2006
has been good thus far, nothing really happened, i just feel very
optimistic, but sad at the same time? Strange i know..anyway my
friend and i decided not to be depressed in 06, if it's something tha u
can change -change it, and if not...then move on to something else. I
realize that i made a lot of bad choices when it comes to love and who
i give my time, effort, and ,most importantly my heart. I don't want to
make the same mistakes this year, though i already have, but at least
im trying to take the steps to head in a different direction, though i
can't pretend that it doesn't hurt.
I'm a giver, i give a lot of myself when there's someone i'm into. So
far this year i've spend most of my time either with or talking to
someone who doesn't want me.

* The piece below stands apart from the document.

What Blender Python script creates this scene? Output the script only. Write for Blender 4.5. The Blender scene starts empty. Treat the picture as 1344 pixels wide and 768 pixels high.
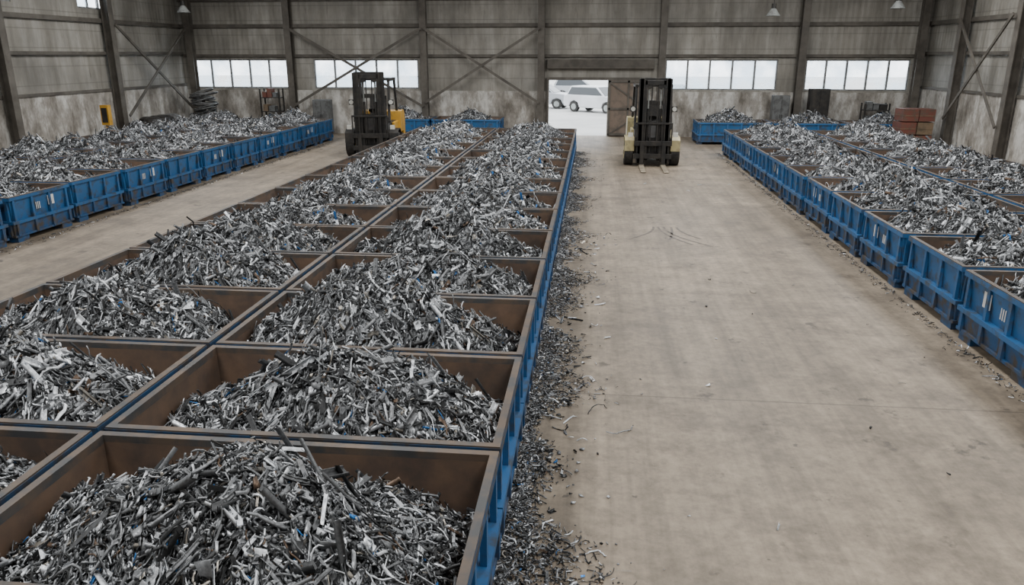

It's so strange, he can spend most of his
free time talking to or being in my prescene, he can kiss me, and allow
me to take his freedom away( meaning i don't want him with other
girls)but yet at the end of the day doesn't want to date..."im content
with the way things are, im content with life right now" we had a long
talk about him and other girls, he asked if i wanted to date for the
secuirty of knowing he can't do anything, and i was like yeah, and he
was like well u already got that, i know tha i have freedom but im not
misusing it.." i don't want to" ...so my question to him is, then why
do u want to spend all ur time with me?" i enjoy ur company" ...he's so
confusing...so i decided i needed some space....let me breath ..if u do
not want me then i need to get u out of my system.
In deep thinking i had discover, i know what's wrong with him,
what holds him back from me and i find it so funny but at the same time
sad. There's no way i can prove he's wrong because he's actually right,
so ....i just *sigh* heavily and go on to something else.
Wha saddens me the most about this is that again i feel rejected by jus being myself , that's the heartbreaker of it all.